• What is required:
Below are several records. Retype exactly those lines running from the one with "lg = .55 * fbm(x" through the one with "return col *", end lines included, and no others.

• Data shown:
········

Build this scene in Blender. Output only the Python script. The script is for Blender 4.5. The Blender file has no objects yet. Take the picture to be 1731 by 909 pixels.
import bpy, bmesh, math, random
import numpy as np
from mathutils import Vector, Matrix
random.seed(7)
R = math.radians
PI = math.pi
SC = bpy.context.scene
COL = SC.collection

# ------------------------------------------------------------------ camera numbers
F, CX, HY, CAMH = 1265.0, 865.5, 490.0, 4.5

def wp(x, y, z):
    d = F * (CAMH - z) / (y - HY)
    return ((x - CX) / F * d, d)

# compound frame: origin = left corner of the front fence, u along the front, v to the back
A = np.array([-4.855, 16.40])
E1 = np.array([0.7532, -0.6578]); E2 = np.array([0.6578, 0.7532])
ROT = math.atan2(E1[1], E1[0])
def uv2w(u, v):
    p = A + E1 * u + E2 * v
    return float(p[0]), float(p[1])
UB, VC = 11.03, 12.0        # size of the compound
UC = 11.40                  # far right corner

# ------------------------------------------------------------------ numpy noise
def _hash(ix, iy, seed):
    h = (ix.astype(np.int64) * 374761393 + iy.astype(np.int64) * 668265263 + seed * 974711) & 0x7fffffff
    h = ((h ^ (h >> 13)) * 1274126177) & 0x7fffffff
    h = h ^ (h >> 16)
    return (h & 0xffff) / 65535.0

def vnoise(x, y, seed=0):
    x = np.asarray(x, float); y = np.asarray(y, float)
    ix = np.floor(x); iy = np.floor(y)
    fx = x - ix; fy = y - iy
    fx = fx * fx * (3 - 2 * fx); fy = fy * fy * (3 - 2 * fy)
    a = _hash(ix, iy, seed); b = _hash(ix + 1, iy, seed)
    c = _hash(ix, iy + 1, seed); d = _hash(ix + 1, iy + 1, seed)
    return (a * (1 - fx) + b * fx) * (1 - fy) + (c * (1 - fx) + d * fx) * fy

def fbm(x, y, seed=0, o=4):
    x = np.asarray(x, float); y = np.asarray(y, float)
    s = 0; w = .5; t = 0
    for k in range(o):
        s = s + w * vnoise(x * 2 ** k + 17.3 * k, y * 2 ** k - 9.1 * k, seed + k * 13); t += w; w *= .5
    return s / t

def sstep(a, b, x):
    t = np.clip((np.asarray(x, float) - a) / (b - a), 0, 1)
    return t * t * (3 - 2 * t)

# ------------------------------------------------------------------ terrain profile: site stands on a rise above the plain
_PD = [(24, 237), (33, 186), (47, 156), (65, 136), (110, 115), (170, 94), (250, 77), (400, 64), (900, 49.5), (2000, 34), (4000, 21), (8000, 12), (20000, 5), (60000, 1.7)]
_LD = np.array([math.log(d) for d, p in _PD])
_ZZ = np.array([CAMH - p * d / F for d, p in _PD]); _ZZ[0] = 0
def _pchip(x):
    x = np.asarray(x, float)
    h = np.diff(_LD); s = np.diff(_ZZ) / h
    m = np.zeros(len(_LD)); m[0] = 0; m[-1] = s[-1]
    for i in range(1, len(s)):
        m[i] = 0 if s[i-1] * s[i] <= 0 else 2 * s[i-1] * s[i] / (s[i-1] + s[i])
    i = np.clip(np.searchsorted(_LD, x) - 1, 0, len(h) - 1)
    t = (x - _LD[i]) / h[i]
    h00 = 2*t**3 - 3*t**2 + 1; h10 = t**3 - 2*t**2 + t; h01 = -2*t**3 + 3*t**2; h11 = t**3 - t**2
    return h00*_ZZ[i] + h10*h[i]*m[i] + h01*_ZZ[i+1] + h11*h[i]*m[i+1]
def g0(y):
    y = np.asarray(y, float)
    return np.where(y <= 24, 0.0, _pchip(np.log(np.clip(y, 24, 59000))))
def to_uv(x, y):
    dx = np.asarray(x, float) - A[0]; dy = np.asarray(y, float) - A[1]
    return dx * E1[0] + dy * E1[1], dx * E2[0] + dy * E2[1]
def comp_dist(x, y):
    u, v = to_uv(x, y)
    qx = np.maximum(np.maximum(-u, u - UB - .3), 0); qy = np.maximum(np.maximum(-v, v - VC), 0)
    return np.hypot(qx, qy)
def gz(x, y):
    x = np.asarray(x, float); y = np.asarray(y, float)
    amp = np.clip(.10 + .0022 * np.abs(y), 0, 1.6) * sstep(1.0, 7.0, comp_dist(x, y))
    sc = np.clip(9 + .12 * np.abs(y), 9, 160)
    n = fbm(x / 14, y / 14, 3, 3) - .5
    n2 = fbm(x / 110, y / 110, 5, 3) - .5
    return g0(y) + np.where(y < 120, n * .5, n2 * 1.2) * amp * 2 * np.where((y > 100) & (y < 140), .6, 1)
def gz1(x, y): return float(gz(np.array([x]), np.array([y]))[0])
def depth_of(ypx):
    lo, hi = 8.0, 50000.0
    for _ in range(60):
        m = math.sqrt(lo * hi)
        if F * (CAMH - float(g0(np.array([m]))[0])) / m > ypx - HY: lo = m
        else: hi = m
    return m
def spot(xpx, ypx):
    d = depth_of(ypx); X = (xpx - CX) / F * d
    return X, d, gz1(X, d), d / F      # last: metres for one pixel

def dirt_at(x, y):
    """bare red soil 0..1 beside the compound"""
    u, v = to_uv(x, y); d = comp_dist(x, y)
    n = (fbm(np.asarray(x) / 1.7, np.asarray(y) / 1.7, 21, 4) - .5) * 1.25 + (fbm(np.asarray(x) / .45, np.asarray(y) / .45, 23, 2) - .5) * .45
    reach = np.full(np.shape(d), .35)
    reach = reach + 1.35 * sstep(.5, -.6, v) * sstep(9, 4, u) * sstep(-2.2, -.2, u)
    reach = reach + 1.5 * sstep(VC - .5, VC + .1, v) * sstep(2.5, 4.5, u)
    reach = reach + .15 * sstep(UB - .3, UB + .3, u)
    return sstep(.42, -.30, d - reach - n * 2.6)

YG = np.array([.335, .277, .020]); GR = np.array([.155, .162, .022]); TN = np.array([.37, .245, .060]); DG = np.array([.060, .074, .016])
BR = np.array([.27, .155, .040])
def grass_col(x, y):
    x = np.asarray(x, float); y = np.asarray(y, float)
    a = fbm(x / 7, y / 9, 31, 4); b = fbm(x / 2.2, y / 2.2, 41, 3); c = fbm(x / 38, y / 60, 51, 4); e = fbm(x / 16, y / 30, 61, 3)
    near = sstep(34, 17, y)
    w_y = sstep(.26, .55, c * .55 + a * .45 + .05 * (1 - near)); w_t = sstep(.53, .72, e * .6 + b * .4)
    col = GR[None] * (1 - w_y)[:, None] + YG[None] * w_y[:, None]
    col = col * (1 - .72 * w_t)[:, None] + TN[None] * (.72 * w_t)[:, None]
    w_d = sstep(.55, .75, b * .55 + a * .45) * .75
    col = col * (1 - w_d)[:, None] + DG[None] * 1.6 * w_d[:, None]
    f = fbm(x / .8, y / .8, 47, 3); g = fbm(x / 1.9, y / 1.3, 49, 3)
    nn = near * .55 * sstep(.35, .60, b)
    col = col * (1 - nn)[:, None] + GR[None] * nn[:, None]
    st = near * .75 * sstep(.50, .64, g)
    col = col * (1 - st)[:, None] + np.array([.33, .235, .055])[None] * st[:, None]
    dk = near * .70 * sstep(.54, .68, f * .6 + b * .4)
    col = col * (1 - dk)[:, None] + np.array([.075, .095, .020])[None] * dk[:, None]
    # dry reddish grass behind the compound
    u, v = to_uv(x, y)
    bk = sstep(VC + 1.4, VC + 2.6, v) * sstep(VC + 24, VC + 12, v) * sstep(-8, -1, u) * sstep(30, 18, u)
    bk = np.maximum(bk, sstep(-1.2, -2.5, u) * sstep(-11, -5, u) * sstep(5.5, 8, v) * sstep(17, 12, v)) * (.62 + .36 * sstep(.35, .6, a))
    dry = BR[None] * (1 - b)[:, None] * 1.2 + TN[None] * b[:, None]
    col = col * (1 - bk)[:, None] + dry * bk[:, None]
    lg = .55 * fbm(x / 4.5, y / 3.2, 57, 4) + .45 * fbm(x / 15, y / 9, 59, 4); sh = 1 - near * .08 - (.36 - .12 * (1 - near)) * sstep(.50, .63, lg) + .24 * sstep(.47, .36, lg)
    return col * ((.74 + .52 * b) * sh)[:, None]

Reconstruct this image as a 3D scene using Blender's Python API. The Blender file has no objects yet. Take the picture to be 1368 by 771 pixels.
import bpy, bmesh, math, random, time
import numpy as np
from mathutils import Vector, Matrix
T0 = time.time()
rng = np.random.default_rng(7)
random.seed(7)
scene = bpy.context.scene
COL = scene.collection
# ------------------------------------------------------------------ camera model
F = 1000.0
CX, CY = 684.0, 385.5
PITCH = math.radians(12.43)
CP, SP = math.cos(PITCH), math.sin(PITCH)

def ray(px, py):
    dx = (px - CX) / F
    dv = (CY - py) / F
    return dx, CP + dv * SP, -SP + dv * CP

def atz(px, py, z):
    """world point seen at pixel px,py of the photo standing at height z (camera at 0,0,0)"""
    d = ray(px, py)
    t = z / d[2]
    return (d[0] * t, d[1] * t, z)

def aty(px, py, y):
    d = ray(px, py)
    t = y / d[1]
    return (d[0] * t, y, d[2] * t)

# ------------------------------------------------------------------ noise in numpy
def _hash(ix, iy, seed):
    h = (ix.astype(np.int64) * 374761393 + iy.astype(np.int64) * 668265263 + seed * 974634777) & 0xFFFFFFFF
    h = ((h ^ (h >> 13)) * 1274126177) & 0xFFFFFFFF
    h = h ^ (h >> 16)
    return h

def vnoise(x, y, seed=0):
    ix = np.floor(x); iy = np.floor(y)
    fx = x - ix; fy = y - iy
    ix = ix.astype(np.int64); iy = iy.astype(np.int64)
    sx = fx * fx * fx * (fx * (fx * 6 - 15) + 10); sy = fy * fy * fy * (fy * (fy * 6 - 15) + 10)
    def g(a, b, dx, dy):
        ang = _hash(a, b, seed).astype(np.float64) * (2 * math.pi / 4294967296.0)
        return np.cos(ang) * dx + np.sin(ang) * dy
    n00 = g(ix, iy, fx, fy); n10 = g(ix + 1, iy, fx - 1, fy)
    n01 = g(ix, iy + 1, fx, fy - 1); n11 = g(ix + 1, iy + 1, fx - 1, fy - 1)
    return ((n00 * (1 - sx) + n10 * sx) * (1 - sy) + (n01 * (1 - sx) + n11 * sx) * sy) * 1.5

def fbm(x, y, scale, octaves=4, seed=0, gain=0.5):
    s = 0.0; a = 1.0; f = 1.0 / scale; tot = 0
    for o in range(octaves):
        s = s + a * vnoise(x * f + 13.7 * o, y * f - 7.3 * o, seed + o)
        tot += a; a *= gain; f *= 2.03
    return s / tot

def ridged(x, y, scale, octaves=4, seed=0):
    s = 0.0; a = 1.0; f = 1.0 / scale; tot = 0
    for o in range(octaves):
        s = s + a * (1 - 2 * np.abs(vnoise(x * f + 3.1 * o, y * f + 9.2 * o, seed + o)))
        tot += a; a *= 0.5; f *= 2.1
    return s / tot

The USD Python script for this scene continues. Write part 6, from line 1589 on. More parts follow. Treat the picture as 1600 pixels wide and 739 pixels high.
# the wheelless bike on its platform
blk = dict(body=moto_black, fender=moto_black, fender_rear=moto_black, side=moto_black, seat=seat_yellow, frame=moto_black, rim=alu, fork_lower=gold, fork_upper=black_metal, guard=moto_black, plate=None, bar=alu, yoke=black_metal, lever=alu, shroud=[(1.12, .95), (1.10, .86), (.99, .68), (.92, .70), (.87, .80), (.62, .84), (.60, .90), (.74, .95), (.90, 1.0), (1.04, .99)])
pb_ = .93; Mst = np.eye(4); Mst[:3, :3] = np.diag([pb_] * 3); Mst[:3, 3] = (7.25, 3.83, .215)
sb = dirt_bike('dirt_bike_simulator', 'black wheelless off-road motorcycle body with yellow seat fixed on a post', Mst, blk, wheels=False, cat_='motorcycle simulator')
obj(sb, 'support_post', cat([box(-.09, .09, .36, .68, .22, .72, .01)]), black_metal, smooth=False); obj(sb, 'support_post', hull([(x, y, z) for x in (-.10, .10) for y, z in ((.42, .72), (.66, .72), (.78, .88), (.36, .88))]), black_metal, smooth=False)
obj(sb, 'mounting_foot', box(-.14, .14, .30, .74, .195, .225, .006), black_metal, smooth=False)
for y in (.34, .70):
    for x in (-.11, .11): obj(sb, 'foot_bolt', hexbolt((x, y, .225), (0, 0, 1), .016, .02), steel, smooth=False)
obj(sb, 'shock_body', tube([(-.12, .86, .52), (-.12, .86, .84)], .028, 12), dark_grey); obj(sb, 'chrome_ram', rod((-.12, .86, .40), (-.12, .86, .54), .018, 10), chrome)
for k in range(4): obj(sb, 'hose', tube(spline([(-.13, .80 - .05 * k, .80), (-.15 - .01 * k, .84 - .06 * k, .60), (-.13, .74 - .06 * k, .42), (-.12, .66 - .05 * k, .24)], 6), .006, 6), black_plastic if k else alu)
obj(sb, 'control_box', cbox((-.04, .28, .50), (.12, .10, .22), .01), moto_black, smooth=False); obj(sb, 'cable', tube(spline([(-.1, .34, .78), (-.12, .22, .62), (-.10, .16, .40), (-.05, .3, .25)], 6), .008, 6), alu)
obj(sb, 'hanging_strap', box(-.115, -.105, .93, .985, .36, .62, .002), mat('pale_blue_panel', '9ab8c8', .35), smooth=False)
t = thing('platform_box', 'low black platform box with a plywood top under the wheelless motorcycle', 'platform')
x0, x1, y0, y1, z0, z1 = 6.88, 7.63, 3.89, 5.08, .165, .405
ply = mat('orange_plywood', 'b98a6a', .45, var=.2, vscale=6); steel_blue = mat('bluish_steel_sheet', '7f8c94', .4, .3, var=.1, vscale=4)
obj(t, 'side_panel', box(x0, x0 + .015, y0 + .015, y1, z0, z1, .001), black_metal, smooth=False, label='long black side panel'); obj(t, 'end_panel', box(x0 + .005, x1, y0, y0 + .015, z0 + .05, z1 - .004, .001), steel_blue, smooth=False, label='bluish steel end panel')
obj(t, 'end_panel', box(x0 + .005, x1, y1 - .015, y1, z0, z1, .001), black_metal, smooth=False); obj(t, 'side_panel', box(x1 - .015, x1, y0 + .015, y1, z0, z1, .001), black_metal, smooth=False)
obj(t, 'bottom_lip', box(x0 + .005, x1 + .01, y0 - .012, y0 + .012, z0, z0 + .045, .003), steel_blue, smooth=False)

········

• Solution to the exercise:
    lg = .55 * fbm(x / 4.5, y / 3.2, 57, 4) + .45 * fbm(x / 15, y / 9, 59, 4); sh = 1 - near * .08 - (.36 - .12 * (1 - near)) * sstep(.50, .63, lg) + .24 * sstep(.47, .36, lg)
    return col * ((.74 + .52 * b) * sh)[:, None]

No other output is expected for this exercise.